→ **What you are asked to do**
Wherever a line holds the word "scene", copy that line out.

-- begin --

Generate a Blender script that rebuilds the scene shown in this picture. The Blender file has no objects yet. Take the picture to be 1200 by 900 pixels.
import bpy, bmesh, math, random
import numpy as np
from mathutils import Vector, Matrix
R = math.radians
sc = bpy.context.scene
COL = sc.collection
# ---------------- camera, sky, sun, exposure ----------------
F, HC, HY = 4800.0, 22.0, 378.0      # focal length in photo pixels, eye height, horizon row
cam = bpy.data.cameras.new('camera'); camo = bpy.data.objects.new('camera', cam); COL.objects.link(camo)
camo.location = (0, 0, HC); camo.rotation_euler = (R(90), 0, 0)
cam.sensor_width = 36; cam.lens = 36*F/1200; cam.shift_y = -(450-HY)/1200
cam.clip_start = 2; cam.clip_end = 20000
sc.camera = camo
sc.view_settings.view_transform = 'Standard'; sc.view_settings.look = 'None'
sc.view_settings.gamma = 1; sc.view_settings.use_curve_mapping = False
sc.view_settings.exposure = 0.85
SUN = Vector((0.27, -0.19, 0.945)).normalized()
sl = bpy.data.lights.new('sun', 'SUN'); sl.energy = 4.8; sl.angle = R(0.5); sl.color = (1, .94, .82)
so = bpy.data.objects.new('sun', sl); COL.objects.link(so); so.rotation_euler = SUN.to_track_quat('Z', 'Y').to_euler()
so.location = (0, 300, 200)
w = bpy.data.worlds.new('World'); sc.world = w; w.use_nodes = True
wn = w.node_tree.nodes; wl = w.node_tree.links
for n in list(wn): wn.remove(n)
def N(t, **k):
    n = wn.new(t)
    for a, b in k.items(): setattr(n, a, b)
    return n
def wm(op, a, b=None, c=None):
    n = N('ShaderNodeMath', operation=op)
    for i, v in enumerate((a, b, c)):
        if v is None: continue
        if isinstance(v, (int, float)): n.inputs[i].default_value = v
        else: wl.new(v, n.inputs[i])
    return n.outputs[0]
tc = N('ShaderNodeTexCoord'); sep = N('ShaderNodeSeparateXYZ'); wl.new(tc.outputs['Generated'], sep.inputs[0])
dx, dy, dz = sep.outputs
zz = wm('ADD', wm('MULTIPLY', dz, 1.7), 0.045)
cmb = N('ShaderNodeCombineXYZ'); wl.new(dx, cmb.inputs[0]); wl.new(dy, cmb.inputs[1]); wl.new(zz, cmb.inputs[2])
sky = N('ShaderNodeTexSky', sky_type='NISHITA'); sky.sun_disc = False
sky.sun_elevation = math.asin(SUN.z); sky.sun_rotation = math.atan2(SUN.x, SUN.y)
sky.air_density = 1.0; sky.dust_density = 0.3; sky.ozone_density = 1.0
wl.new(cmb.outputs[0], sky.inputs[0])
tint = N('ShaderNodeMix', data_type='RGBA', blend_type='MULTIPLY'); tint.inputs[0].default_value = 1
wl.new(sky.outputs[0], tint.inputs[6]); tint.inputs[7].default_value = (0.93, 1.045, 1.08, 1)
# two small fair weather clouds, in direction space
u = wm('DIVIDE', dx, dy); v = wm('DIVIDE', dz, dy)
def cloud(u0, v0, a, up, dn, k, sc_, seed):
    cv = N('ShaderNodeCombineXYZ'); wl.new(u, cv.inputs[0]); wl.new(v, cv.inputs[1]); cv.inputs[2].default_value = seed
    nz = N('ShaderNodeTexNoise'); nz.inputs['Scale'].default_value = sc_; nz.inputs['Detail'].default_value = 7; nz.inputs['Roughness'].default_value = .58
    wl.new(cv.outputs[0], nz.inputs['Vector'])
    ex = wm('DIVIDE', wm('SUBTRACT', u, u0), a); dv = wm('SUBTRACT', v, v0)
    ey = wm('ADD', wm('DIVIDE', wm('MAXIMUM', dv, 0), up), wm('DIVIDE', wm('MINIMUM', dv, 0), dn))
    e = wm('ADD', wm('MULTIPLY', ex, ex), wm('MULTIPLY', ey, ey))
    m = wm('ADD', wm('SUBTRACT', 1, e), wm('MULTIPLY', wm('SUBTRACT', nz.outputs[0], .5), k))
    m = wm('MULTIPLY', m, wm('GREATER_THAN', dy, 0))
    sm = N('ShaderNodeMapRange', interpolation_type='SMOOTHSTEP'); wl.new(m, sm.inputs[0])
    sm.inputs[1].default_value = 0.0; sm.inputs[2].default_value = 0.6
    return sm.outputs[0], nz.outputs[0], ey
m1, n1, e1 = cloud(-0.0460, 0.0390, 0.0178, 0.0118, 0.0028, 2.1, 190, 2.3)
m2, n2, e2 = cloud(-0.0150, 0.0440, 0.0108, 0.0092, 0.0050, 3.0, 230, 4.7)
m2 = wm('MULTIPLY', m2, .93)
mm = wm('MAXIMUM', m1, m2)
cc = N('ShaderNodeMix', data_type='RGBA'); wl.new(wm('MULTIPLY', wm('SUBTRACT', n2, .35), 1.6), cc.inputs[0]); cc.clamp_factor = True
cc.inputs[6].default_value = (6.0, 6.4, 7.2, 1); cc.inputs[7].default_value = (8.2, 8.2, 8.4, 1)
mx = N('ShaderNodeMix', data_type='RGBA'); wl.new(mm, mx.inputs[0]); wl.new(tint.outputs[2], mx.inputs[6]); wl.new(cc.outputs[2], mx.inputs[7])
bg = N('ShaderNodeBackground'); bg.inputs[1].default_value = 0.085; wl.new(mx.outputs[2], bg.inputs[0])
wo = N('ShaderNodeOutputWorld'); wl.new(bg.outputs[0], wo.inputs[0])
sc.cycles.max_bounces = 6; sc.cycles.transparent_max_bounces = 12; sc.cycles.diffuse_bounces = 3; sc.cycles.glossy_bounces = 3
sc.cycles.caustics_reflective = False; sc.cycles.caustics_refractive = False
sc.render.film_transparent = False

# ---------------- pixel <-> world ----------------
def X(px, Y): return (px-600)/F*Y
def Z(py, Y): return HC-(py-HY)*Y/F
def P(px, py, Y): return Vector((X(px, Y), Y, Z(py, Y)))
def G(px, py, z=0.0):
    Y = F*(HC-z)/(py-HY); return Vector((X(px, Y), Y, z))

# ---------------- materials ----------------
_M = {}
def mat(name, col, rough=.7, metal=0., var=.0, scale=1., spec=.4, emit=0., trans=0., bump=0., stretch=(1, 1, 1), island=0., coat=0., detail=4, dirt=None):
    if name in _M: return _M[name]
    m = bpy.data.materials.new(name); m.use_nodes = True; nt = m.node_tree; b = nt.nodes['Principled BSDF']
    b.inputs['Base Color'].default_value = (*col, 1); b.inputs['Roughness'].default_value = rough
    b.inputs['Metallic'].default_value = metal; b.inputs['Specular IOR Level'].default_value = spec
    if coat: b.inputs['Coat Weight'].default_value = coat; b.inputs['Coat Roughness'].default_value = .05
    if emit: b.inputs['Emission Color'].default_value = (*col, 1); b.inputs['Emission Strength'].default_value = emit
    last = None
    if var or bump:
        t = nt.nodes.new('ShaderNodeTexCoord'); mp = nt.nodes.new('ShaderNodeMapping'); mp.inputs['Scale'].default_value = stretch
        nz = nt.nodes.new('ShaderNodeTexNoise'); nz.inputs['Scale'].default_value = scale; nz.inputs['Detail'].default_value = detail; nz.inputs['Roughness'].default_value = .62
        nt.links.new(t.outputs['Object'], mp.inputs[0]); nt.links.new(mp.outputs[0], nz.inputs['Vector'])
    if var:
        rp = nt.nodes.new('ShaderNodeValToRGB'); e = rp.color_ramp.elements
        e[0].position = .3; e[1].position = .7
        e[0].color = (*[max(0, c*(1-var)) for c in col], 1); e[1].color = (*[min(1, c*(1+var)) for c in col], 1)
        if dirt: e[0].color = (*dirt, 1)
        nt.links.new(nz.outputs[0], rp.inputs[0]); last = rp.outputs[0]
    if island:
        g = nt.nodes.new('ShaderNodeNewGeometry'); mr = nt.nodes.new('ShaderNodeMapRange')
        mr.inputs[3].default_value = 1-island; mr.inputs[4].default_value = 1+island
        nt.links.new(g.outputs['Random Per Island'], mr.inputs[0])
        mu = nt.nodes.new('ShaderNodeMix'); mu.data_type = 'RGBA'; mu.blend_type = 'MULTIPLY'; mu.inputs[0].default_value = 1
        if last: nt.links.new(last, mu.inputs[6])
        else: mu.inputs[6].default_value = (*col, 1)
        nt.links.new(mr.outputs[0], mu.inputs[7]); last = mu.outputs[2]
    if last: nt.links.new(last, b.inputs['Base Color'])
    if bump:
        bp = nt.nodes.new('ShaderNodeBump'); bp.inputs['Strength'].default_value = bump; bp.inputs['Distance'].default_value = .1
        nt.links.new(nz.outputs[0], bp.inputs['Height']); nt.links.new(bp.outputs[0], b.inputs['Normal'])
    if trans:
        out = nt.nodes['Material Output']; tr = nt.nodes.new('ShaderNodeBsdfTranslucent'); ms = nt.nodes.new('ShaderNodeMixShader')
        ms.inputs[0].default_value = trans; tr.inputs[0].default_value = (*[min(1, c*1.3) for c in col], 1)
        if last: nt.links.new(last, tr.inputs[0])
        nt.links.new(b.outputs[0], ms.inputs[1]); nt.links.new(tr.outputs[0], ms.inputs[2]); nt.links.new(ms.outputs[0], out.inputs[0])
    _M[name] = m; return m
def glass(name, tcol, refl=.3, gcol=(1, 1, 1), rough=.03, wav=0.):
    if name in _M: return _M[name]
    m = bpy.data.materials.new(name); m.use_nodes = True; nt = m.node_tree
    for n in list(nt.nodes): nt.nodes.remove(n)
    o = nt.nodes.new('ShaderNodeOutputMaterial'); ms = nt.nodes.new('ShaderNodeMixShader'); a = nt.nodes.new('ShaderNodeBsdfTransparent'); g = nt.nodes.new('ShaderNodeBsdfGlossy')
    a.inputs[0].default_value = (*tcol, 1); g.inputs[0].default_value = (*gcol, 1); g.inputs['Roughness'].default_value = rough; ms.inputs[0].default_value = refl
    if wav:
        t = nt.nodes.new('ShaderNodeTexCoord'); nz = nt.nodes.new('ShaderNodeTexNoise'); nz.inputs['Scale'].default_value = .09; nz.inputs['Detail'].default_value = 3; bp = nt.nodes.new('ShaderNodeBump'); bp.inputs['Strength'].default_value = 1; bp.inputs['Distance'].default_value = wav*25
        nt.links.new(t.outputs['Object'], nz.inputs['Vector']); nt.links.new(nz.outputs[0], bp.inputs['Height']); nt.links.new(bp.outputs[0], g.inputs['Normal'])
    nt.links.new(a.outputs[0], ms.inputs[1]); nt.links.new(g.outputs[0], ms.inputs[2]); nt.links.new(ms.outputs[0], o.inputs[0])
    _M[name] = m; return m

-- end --

→ **Output below**
Generate a Blender script that rebuilds the scene shown in this picture. The Blender file has no objects yet. Take the picture to be 1200 by 900 pixels.
sc = bpy.context.scene